The desired access type must evaluate to
CREATE or
USAGE.
Table 6-30 shows functions that
determine whether a certain object is visible in the
current schema search path. A table is said to be visible if its
containing schema is in the search path and no table of the same
name appears earlier in the search path. This is equivalent to the
statement that the table can be referenced by name without explicit
schema qualification. For example, to list the names of all
visible tables:
SELECT relname FROM pg_class WHERE pg_table_is_visible(oid);
Table 6-30. Schema Visibility Inquiry Functions
| Name | Return Type | Description |
|---|
| pg_table_is_visible(tableOID)
| boolean | is table visible in search path |
| pg_type_is_visible(typeOID)
| boolean | is type visible in search path |
| pg_function_is_visible(functionOID)
| boolean | is function visible in search path |
| pg_operator_is_visible(operatorOID)
| boolean | is operator visible in search path |
| pg_opclass_is_visible(opclassOID)
| boolean | is operator class visible in search path |
pg_table_is_visible performs the check for
tables (or views, or any other kind of pg_class entry).
pg_type_is_visible,
pg_function_is_visible,
pg_operator_is_visible, and
pg_opclass_is_visible perform the same sort of
visibility check for types, functions, operators, and operator
classes, respectively. For functions and operators, an object in
the search path is visible if there is no object of the same name
and argument data type(s) earlier in the path. For
operator classes, both name and associated index access method are
considered.
All these functions require object OIDs to identify the object to be
checked. If you want to test an object by name, it is convenient to use
the OID alias types (regclass, regtype,
regprocedure, or regoperator), for example
SELECT pg_type_is_visible('myschema.widget'::regtype);
Note that it would not make much sense to test an unqualified name in
this way --- if the name can be recognized at all, it must be visible.

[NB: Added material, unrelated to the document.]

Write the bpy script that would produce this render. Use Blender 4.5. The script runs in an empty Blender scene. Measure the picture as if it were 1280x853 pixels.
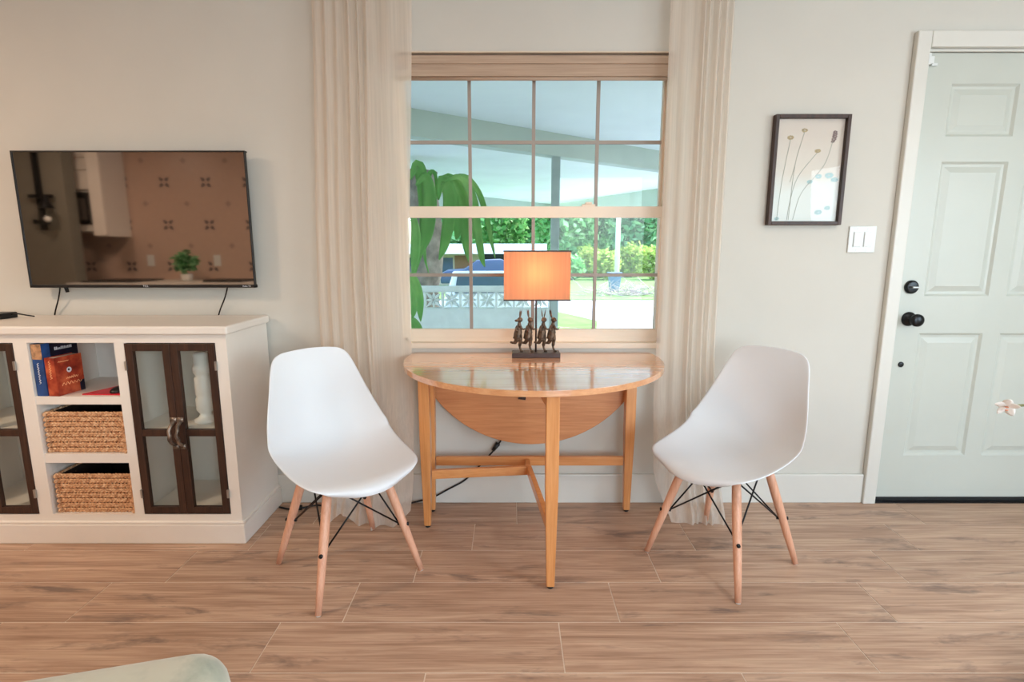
import bpy, bmesh, math, random
from mathutils import Vector, Matrix, noise
PI = math.pi
sc = bpy.context.scene
COL = sc.collection

# ------------------------------------------------------------------ camera, world, lights, exposure
cam_d = bpy.data.cameras.new('camera'); cam = bpy.data.objects.new('camera', cam_d); COL.objects.link(cam)
cam_d.sensor_width = 36; cam_d.lens = 36*664/1280; cam_d.shift_x = 0.0016; cam_d.clip_start = 0.02
cam.location = (0, 0, 1.21); cam.rotation_euler = (math.radians(90-9.66), 0, 0)
sc.camera = cam
sc.view_settings.view_transform = 'Standard'; sc.view_settings.look = 'None'
sc.view_settings.gamma = 1; sc.view_settings.use_curve_mapping = False
sc.view_settings.exposure = -0.06
sc.cycles.use_denoising = True
sc.cycles.max_bounces = 10; sc.cycles.transparent_max_bounces = 24; sc.cycles.diffuse_bounces = 5
sc.cycles.sample_clamp_indirect = 6; sc.cycles.caustics_reflective = False; sc.cycles.caustics_refractive = False

w = bpy.data.worlds.new('world'); sc.world = w; w.use_nodes = True
wn = w.node_tree.nodes; wl = w.node_tree.links
sky = wn.new('ShaderNodeTexSky'); sky.sky_type = 'NISHITA'; sky.sun_disc = False
sky.sun_elevation = math.radians(52); sky.sun_rotation = math.radians(70); sky.air_density = 1.0; sky.dust_density = 3.0
wl.new(sky.outputs[0], wn['Background'].inputs[0]); wn['Background'].inputs[1].default_value = 1.15

def light(kind, name, loc, energy, color, size=None, aim=None, size_y=None):
    d = bpy.data.lights.new(name, kind); d.energy = energy; d.color = color
    o = bpy.data.objects.new(name, d); COL.objects.link(o); o.location = loc
    if kind == 'AREA':
        d.size = size
        if size_y: d.shape = 'RECTANGLE'; d.size_y = size_y
    elif kind == 'POINT': d.shadow_soft_size = size or 0.03
    if aim is not None:
        o.rotation_euler = (Vector(aim)-Vector(loc)).to_track_quat('-Z', 'Y').to_euler()
    return o
sun = light('SUN', 'sun', (6, 6, 12), 1.9, (1, .96, .9), aim=(6-7, 6-2.0, 12-9)); sun.data.angle = math.radians(1.0)
# daylight entering by the glazed openings of the rear and right walls (behind the camera)
light('AREA', 'daylight_rear', (1.9, -3.30, 1.30), 110, (.74, .88, 1.0), 2.3, (1.6, 2.0, 1.0), 2.0)
light('AREA', 'daylight_right', (3.32, 0.0, 1.35), 40, (.74, .88, 1.0), 1.5, (0, 1.2, 1.0), 1.3)

# ------------------------------------------------------------------ helpers
def tag(o, label=None, cat=None, group=None, kind=None):
    if label: o['label'] = label
    if cat: o['category'] = cat
    if group: o['group'] = group
    if kind: o['kind'] = kind
    return o
def thing(name, label, cat, loc=(0, 0, 0), rz=0, group=None):
    o = bpy.data.objects.new(name, None); COL.objects.link(o); o.empty_display_size = .05
    o.location = loc; o.rotation_euler = (0, 0, rz)
    return tag(o, label, cat, group)
def world_m(o):
    m = Matrix.Identity(4)
    while o: m = o.matrix_basis @ m; o = o.parent
    return m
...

Table 6-31 lists functions that
extract information from the system catalogs.
pg_get_viewdef(),
pg_get_ruledef(),
pg_get_indexdef(), and
pg_get_constraintdef() respectively
reconstruct the creating command for a view, rule, index, or
constraint. (Note that this is a decompiled reconstruction, not
the verbatim text of the command.) At present
pg_get_constraintdef() only works for
foreign-key constraints. pg_get_userbyid()

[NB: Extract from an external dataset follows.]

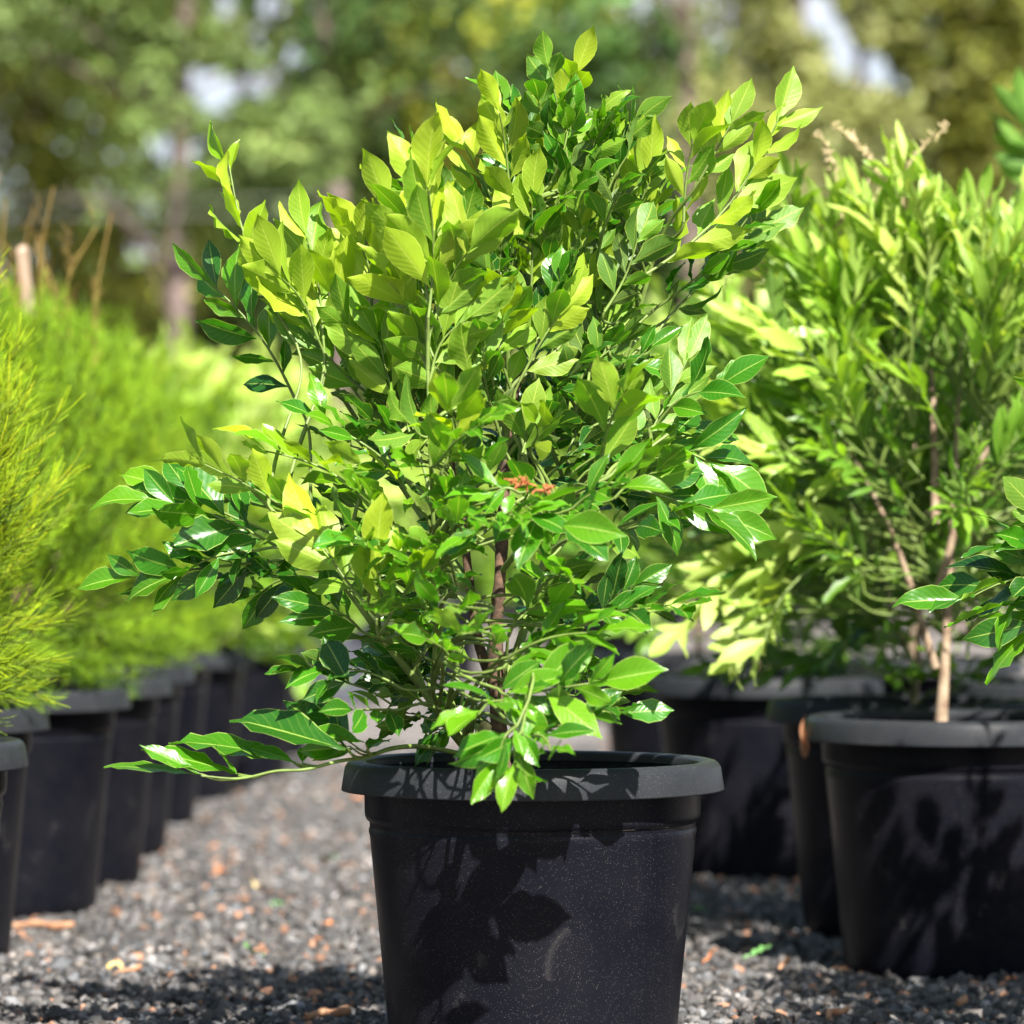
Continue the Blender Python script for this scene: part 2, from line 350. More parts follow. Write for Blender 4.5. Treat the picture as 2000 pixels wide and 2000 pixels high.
# ------------------------------------------------------------------ pinnate-leaved shrub
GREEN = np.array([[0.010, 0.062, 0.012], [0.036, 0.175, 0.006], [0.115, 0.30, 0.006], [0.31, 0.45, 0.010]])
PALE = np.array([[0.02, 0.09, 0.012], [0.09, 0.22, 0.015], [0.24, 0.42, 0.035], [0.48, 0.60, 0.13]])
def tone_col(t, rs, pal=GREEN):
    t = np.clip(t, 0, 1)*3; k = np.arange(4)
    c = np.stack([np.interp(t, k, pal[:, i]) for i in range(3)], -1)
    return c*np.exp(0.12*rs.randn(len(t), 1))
def add_shoot(mb, b, t, rs, n=9, Lf=0.06, wr=0.52, tone=0.5, normal=None, start=0.25, prof='obovate', pal=GREEN, open_=0.75, r=0.0022, sag=0.0, nu=7, nv=11, fold=0.30, path=None, wave=0.032):
    """one compound leaf or leafy shoot from b to t: rachis plus alternate leaflets and an end leaflet"""
    b = np.asarray(b, float); t = np.asarray(t, float); ax = t-b; Ls = np.linalg.norm(ax); ax = ax/Ls
    tipL = Lf*1.0
    end = t-ax*tipL*0.75
    if normal is None:
        normal = np.array([0, 0.35, 1.0])+0.6*rs.randn(3)
    sd = unit(np.cross(ax, normal)); nn = np.cross(sd, ax)
    k = np.linspace(0, 1, 8)[:, None]
    pth = b+(end-b)*k+nn*(np.sin(k*math.pi)*Ls*(0.06+0.05*rs.randn()))+sd*np.sin(k*3.1)*Ls*0.04*rs.randn()-np.array([0, 0, 1])*sag*np.sin(k*math.pi)
    tube(mb, pth, np.linspace(r, r*0.45, 8), 5, 1, c=(0.2, 0.3, 0.06), cap=False)
    P0, D, NN, LL, WW = [], [], [], [], []
    for i in range(n):
        f = start+(1-start)*(i/(n-0.6))
        p = np.array([np.interp(f, k[:, 0], pth[:, c]) for c in range(3)])
        s = 1 if i % 2 else -1
        al = open_*(1.15-0.55*f)*(0.8+0.4*rs.rand())
        d = ax*math.cos(al)+sd*s*math.sin(al)+nn*(0.10+0.28*rs.randn())
        P0.append(p); D.append(d); NN.append(nn+sd*0.45*rs.randn()+0.35*rs.randn(3)); LL.append(Lf*(0.66+0.5*rs.rand())*(0.82+0.25*math.sin(f*3))); 
    P0.append(pth[-1]); D.append(ax+0.15*rs.randn(3)); NN.append(nn+0.3*rs.randn(3)); LL.append(tipL)
    LL = np.array(LL); WW = LL*wr*(0.74+0.42*rs.rand(len(LL)))
    tn = tone+0.12*rs.randn(len(LL))+0.06*np.linspace(-1, 1, len(LL))
    leaves(mb, np.array(P0), np.array(D), np.array(NN), LL, WW, tone_col(tn, rs, pal), rs, fold=fold, prof=prof, nu=nu, nv=nv, wave=wave)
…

extracts a user's name given a usesysid
value.
Table 6-31. Catalog Information Functions
| Name | Return Type | Description |
|---|
| pg_get_viewdef(viewname) | text | Get CREATE VIEW command for view (deprecated) |
| pg_get_viewdef(viewOID) | text | Get CREATE VIEW command for view |
| pg_get_ruledef(ruleOID) | text | Get CREATE RULE command for rule |
| pg_get_indexdef(indexOID) | text | Get CREATE INDEX command for index |
| pg_get_constraintdef(constraintOID) | text | Get definition of a constraint |
| pg_get_userbyid(userid) | name | Get user name with given ID |
The function shown in Table 6-32 extract comments
previously stored with the COMMENT command. A
null value is returned if no comment can be found matching the
specified parameters.
Table 6-32. Comment Information Functions
| Name | Return Type | Description |
|---|
| obj_description(objectOID, tablename) | text | Get comment for a database object |
| obj_description(objectOID) | text | Get comment for a database object (deprecated) |
| col_description(tableOID, columnnumber) | text | Get comment for a table column |
The two-parameter form of obj_description() returns the
comment for a database object specified by its OID and the name of the
containing system catalog. For example,
obj_description(123456,'pg_class')
would retrieve the comment for a table with OID 123456.

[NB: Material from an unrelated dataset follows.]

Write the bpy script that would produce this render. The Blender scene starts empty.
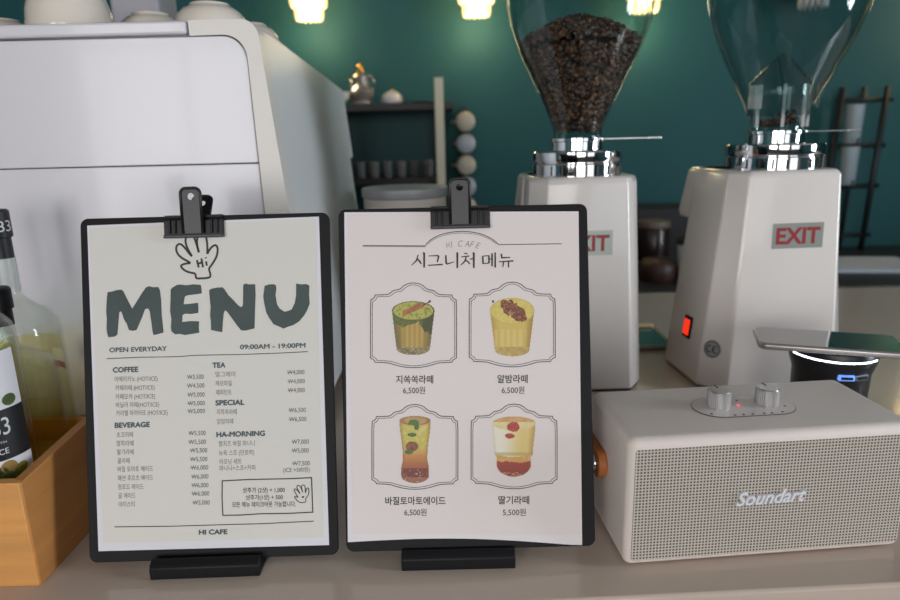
import bpy, bmesh, math, random
import numpy as np
from mathutils import Vector, Matrix

random.seed(7)
R = math.radians
S = bpy.context.scene
COL = S.collection

# ------------------------------------------------------------------ camera
cd = bpy.data.cameras.new('camera')
cam = bpy.data.objects.new('camera', cd)
COL.objects.link(cam)
cd.sensor_width = 36.0
cd.lens = 26.0
cd.clip_start = 0.02
cam.matrix_world = Matrix.Translation((0, 0, 0.379)) @ Matrix.Rotation(R(76), 4, 'X') @ Matrix.Rotation(R(-1.4), 4, 'Z')
cd.dof.use_dof = True
cd.dof.focus_distance = 0.62
cd.dof.aperture_fstop = 5.0
S.camera = cam

# ------------------------------------------------------------------ world, light, exposure
W = bpy.data.worlds.new('world')
S.world = W
W.use_nodes = True
W.node_tree.nodes['Background'].inputs[0].default_value = (0.80, 0.90, 1.0, 1)
W.node_tree.nodes['Background'].inputs[1].default_value = 1.0
S.view_settings.view_transform = 'Standard'
S.view_settings.look = 'None'
S.view_settings.exposure = 0.08
S.view_settings.gamma = 1.0
S.cycles.transparent_max_bounces = 40


def area(name, loc, target, sx, sy, power, color):
    l = bpy.data.lights.new(name, 'AREA')
    l.shape = 'RECTANGLE'
    l.size, l.size_y = sx, sy
    l.energy = power
    l.color = color
    o = bpy.data.objects.new(name, l)
    COL.objects.link(o)
    o.location = loc
    o.rotation_euler = (Vector(target) - Vector(loc)).to_track_quat('-Z', 'Y').to_euler()
    return o


# daylight coming in through the window openings behind and beside the viewer
area('daylight_street_left', (-1.75, -3.12, 0.55), (-1.6, 2, 0.3), 1.5, 1.9, 48, (1.0, 0.96, 0.93))
area('daylight_street_middle', (0.15, -3.12, 0.55), (0.1, 2, 0.3), 1.5, 1.9, 35, (1.0, 0.96, 0.93))
area('daylight_street_right', (2.05, -3.12, 0.55), (1.9, 2, 0.3), 1.5, 1.9, 6, (1.0, 0.96, 0.93))
area('daylight_side', (3.32, -0.08, 0.65), (0, 0.3, 0.3), 0.68, 1.7, 66, (0.84, 0.92, 1.0))


# ------------------------------------------------------------------ helpers
def lin(c):
    out = []
    for v in c[:3]:
        v = v / 255.0
        out.append(v / 12.92 if v <= 0.04045 else ((v + 0.055) / 1.055) ** 2.4)
    return (*out, 1.0)


MATS = {}


def mat(name, rgb=(200, 200, 200), rough=0.5, metal=0.0, **kw):
    if name in MATS:
        return MATS[name]
    m = bpy.data.materials.new(name)
    m.use_nodes = True
    b = m.node_tree.nodes['Principled BSDF']
    b.inputs['Base Color'].default_value = lin(rgb)
    b.inputs['Roughness'].default_value = rough
    b.inputs['Metallic'].default_value = metal
    if 'emit' in kw:
        b.inputs['Emission Color'].default_value = lin(kw['emit'])
        b.inputs['Emission Strength'].default_value = kw.get('power', 1.0)
    if 'coat' in kw:
        b.inputs['Coat Weight'].default_value = kw['coat']
        b.inputs['Coat Roughness'].default_value = 0.06
    if 'spec' in kw:
        b.inputs['Specular IOR Level'].default_value = kw['spec']
    if 'sss' in kw:
        b.inputs['Subsurface Weight'].default_value = kw['sss']
        b.inputs['Subsurface Scale'].default_value = 0.01
    nt = m.node_tree
    if 'noise' in kw:            # (scale, amount, stretch xyz): wear / grain in the colour
        sc, amt, st = kw['noise']
        tc = nt.nodes.new('ShaderNodeTexCoord')
        mp = nt.nodes.new('ShaderNodeMapping')
        mp.inputs['Scale'].default_value = st
        n = nt.nodes.new('ShaderNodeTexNoise')
        n.inputs['Scale'].default_value = sc
        n.inputs['Detail'].default_value = 6
        mr = nt.nodes.new('ShaderNodeMapRange')
        mr.inputs['From Min'].default_value = 0.25
        mr.inputs['From Max'].default_value = 0.75
        mr.inputs['To Min'].default_value = 1 - amt
        mr.inputs['To Max'].default_value = 1 + amt
        mx = nt.nodes.new('ShaderNodeMix')
        mx.data_type = 'RGBA'
        mx.blend_type = 'MULTIPLY'
        mx.inputs['Factor'].default_value = 1
        mx.inputs['A'].default_value = lin(rgb)
        nt.links.new(tc.outputs['Object'], mp.inputs['Vector'])
        nt.links.new(mp.outputs['Vector'], n.inputs['Vector'])
        nt.links.new(n.outputs['Fac'], mr.inputs['Value'])
        nt.links.new(mr.outputs['Result'], mx.inputs['B'])
        nt.links.new(mx.outputs['Result'], b.inputs['Base Color'])
    if 'bump' in kw:
        sc, st = kw['bump']
        tc = nt.nodes.new('ShaderNodeTexCoord')
        n = nt.nodes.new('ShaderNodeTexNoise')
        n.inputs['Scale'].default_value = sc
        n.inputs['Detail'].default_value = 3
        bp = nt.nodes.new('ShaderNodeBump')
        bp.inputs['Strength'].default_value = st
        bp.inputs['Distance'].default_value = 0.002
        nt.links.new(tc.outputs['Object'], n.inputs['Vector'])
        nt.links.new(n.outputs['Fac'], bp.inputs['Height'])
        nt.links.new(bp.outputs['Normal'], b.inputs['Normal'])
    MATS[name] = m
    return m


def clear(name, tint=(248, 250, 250), ior=1.45, rough=0.02, milk=0.0, edge=0.7):
    """thin clear plastic or glass: see-through, with a Fresnel sheen"""
    if name in MATS:
        return MATS[name]
    m = bpy.data.materials.new(name)
    m.use_nodes = True
    nt = m.node_tree
    nt.nodes.clear()
    out = nt.nodes.new('ShaderNodeOutputMaterial')
    tr = nt.nodes.new('ShaderNodeBsdfTransparent')
    tr.inputs[0].default_value = lin(tint)
    gl = nt.nodes.new('ShaderNodeBsdfGlossy')
    gl.inputs['Roughness'].default_value = rough
    lw = nt.nodes.new('ShaderNodeLayerWeight')
    lw.inputs['Blend'].default_value = .5
    pw_ = nt.nodes.new('ShaderNodeMath')
    pw_.operation = 'POWER'
    pw_.inputs[1].default_value = 3.2
    fr = nt.nodes.new('ShaderNodeMapRange')
    f0 = ((ior - 1) / (ior + 1)) ** 2
    fr.inputs['To Min'].default_value = f0
    fr.inputs['To Max'].default_value = f0 + edge
    nt.links.new(lw.outputs['Facing'], pw_.inputs[0])
    nt.links.new(pw_.outputs[0], fr.inputs['Value'])
    mx = nt.nodes.new('ShaderNodeMixShader')
    nt.links.new(fr.outputs[0], mx.inputs[0])
    last = tr.outputs[0]
    if milk:
        df = nt.nodes.new('ShaderNodeBsdfDiffuse')
        df.inputs[0].default_value = lin((232, 232, 230))
        m2 = nt.nodes.new('ShaderNodeMixShader')
        m2.inputs[0].default_value = milk
        nt.links.new(tr.outputs[0], m2.inputs[1])
        nt.links.new(df.outputs[0], m2.inputs[2])
        last = m2.outputs[0]
    nt.links.new(last, mx.inputs[1])
    nt.links.new(gl.outputs[0], mx.inputs[2])
    nt.links.new(mx.outputs[0], out.inputs[0])
    MATS[name] = m
    return m


def painted(name, rough=0.6):
    """printed ink: colour carried by the mesh"""
    if name in MATS:
        return MATS[name]
    m = bpy.data.materials.new(name)
    m.use_nodes = True
    nt = m.node_tree
    b = nt.nodes['Principled BSDF']
    b.inputs['Roughness'].default_value = rough
    a = nt.nodes.new('ShaderNodeAttribute')
    a.attribute_name = 'ink'
    nt.links.new(a.outputs['Color'], b.inputs['Base Color'])
    MATS[name] = m
    return m


def empty(name, label, cat, loc=(0, 0, 0), rot=(0, 0, 0), group=None, kind=None):
    o = bpy.data.objects.new(name, None)
    o.empty_display_size = 0.02
    COL.objects.link(o)
    o.location = loc
    o.rotation_euler = rot
    return tag(o, label, cat, group, kind)


def tag(o, label=None, cat=None, group=None, kind=None):
    if label:
        o['label'] = label
    if cat:
        o['category'] = cat
    if group:
        o['group'] = group
    if kind:
        o['kind'] = kind
    return o


def link(name, me, m, parent=None, smooth=None, label=None):
    o = bpy.data.objects.new(name, me)
    COL.objects.link(o)
    if m is not None and not me.materials:
        me.materials.append(m)
    if parent is not None:
        o.parent = parent
    if smooth is not None:
        me.polygons.foreach_set('use_smooth', [True] * len(me.polygons))
        if smooth < 180:
            me.set_sharp_from_angle(angle=R(smooth))
    if label:
        o['label'] = label
    return o


class MB:
    """collects shapes into one mesh"""
    def __init__(s):
        s.bm = bmesh.new()

    def box(s, x0, y0, z0, x1, y1, z1, bev=0.0, seg=2):
        g = bmesh.ops.create_cube(s.bm, size=1)
        vs = g['verts']
        for v in vs:
            v.co = Vector((x0 + (v.co.x + .5) * (x1 - x0), y0 + (v.co.y + .5) * (y1 - y0), z0 + (v.co.z + .5) * (z1 - z0)))
        if bev:
            es = list({e for v in vs for e in v.link_edges})
            bmesh.ops.bevel(s.bm, geom=es, offset=bev, segments=seg, profile=.5, affect='EDGES')
        return s

    def lathe(s, prof, seg=48, c=(0, 0, 0), axis='Z', close=False):
        rings = []
        for r, z in prof:
            ring = []
            if r < 1e-6:
                p = (0, 0, z)
                ring = [p]
            else:
                ring = [(r * math.cos(2 * math.pi * k / seg), r * math.sin(2 * math.pi * k / seg), z) for k in range(seg)]
            rings.append([s.bm.verts.new(s._ax(p, c, axis)) for p in ring])
        n = len(rings)
        for i in range(n if close else n - 1):
            a, b = rings[i], rings[(i + 1) % n]
            for k in range(seg):
                k2 = (k + 1) % seg
                if len(a) == 1 and len(b) == 1:
                    continue
                if len(a) == 1:
                    s.bm.faces.new((a[0], b[k2], b[k]))
                elif len(b) == 1:
                    s.bm.faces.new((a[k], a[k2], b[0]))
                else:
                    s.bm.faces.new((a[k], a[k2], b[k2], b[k]))
        return s

    def _ax(s, p, c, axis):
        x, y, z = p
        if axis == 'X':
            x, y, z = z, x, y
        elif axis == 'Y':
            x, y, z = x, z, -y
        return (x + c[0], y + c[1], z + c[2])

    def cyl(s, r, z0, z1, seg=32, c=(0, 0, 0), axis='Z', bev=0.0):
        if bev:
            return s.lathe([(0, z0), (r - bev, z0), (r - bev * .3, z0 + bev * .3), (r, z0 + bev), (r, z1 - bev), (r - bev * .3, z1 - bev * .3), (r - bev, z1), (0, z1)], seg, c, axis)
        return s.lathe([(0, z0), (r, z0), (r, z1), (0, z1)], seg, c, axis)

    def tube(s, pts, r, seg=10, closed=False):
        pts = [Vector(p) for p in pts]
        n = len(pts)
        rings = []
        up = Vector((0.0123, 0.02, 1)).normalized()
        for i, p in enumerate(pts):
            if closed:
                t = pts[(i + 1) % n] - pts[i - 1]
            else:
                t = pts[min(i + 1, n - 1)] - pts[max(i - 1, 0)]
            t.normalize()
            u = up - t * up.dot(t)
            if u.length < 0.05:
                u = Vector((1, 0, 0)) - t * t.x
            u.normalize()
            v = t.cross(u)
            rr = r[i] if isinstance(r, (list, tuple)) else r
            rings.append([s.bm.verts.new(p + (u * math.cos(2 * math.pi * k / seg) + v * math.sin(2 * math.pi * k / seg)) * rr) for k in range(seg)])
        for i in range(n if closed else n - 1):
            a, b = rings[i], rings[(i + 1) % n]
            for k in range(seg):
                s.bm.faces.new((a[k], a[(k + 1) % seg], b[(k + 1) % seg], b[k]))
        if not closed:
            s.bm.faces.new(rings[0][::-1])
            s.bm.faces.new(rings[-1])
        return s

    def loft(s, loops, cap=True):
        rs = [[s.bm.verts.new(p) for p in lp] for lp in loops]
        n = len(rs[0])
        for a, b in zip(rs, rs[1:]):
            for k in range(n):
                s.bm.faces.new((a[k], a[(k + 1) % n], b[(k + 1) % n], b[k]))
        if cap:
            s.bm.faces.new(rs[0][::-1])
            s.bm.faces.new(rs[-1])
        return s

    def prism(s, poly, a, b, axis='Y'):
        """2-D polygon swept between a and b; axis Y: poly is (x,z); X: poly is (y,z); Z: poly is (x,y)"""
        def q(p, t):
            return {'Y': (p[0], t, p[1]), 'X': (t, p[0], p[1]), 'Z': (p[0], p[1], t)}[axis]
        return s.loft([[q(p, a) for p in poly], [q(p, b) for p in poly]])

    def raw(s, verts, faces):
        vs = [s.bm.verts.new(v) for v in verts]
        for f in faces:
            try:
                s.bm.faces.new([vs[i] for i in f])
            except ValueError:
                pass
        return s

    def build(s, name, m, parent=None, smooth=None, bevel=None, label=None, fix=True):
        if fix:
            bmesh.ops.recalc_face_normals(s.bm, faces=s.bm.faces[:])
        me = bpy.data.meshes.new(name)
        s.bm.to_mesh(me)
        s.bm.free()
        o = link(name, me, m, parent, smooth, label)
        if bevel:
            w, sg = bevel
            md = o.modifiers.new('bevel', 'BEVEL')
            md.width = w
            md.segments = sg
            md.limit_method = 'ANGLE'
            md.angle_limit = R(35)
            if smooth is None:
                me.polygons.foreach_set('use_smooth', [True] * len(me.polygons))
                me.set_sharp_from_angle(angle=R(40))
        return o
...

The one-parameter form of obj_description() requires only
the object OID. It is now deprecated since there is no guarantee that
OIDs are unique across different system catalogs; therefore, the wrong
comment could be returned.
col_description() returns the comment for a table column,
which is specified by the OID of its table and its column number.
obj_description() cannot be used for table columns since
columns do not have OIDs of their own.